Mind Games
I think I get influenced too easily. Whatever people say or do, I either believe their views or take it seriously. I’m not saying that I don’t have a mind of my own. But sometimes, I tend to become prejudice because of this. Am I too sensitive or is my instincts right? I really don’t know. I really wanna be a part of it. However, there are so many things that are holding me back. I’m used to a ‘team’ atmosphere. Got a problem? Thrash it out and forget about it man! That’s what the spirit is all about. I’ve been trying so hard, and I’m getting tired of the game. Time-out! It’s time to move on. I gotta do it, no matter how tough and hard it might be. Cliché, I know.

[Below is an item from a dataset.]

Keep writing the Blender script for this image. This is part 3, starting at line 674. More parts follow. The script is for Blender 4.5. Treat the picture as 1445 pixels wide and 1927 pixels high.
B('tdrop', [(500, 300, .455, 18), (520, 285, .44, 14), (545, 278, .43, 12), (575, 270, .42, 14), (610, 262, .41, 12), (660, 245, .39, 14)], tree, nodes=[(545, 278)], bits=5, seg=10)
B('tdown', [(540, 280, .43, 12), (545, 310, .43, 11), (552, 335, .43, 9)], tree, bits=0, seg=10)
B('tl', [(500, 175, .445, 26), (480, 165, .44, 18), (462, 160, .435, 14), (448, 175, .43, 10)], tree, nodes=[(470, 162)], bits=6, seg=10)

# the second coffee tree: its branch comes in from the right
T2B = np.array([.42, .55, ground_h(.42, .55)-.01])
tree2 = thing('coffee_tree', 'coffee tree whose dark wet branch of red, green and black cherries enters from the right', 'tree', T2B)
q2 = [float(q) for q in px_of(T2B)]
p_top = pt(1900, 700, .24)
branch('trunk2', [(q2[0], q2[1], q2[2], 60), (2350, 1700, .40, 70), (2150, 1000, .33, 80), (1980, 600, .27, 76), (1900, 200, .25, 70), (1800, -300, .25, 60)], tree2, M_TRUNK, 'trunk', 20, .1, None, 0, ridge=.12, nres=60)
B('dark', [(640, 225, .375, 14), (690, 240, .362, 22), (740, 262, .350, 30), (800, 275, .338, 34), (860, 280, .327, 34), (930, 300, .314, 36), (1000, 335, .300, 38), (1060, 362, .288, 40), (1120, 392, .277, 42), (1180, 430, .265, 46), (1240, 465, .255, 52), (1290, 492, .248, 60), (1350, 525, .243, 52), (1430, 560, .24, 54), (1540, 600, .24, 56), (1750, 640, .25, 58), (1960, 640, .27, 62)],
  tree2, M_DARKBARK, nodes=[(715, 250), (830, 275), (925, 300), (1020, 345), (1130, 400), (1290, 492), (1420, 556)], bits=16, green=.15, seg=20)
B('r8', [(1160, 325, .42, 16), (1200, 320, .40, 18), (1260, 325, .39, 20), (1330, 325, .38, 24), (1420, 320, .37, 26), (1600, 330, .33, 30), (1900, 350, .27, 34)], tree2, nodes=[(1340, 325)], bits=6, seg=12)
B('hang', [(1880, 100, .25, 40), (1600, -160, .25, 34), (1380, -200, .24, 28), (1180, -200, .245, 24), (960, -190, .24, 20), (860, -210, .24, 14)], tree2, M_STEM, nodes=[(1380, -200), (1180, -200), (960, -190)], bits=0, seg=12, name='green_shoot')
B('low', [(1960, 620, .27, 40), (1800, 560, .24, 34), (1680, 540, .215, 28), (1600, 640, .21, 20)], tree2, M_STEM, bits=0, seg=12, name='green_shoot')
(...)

Today’s afternoon off from reality was great. Although I wished that I was back on court on a beautiful Friday afternoon, I had to sit out. I’m getting worried. My ankle is still giving me problems. Lots of problems. Sometimes when I walk, I just feel the sudden weakness in my legs. And, I still can’t do a half-about turn. Is this the end of my tennis days? It might be a good time to stay in the sidelines and concentrate on the path right in front of me. But the pull from behind is too strong. I’ve been doing this since I was a kid who just started running. Giving it up just like that is a no-go, not without a fight. Of course, I must also take into consideration my A levels, which is so darn worrying. Prelims 1 are round the corner, and I’m not even confident of it. What the future lies, I don’t know.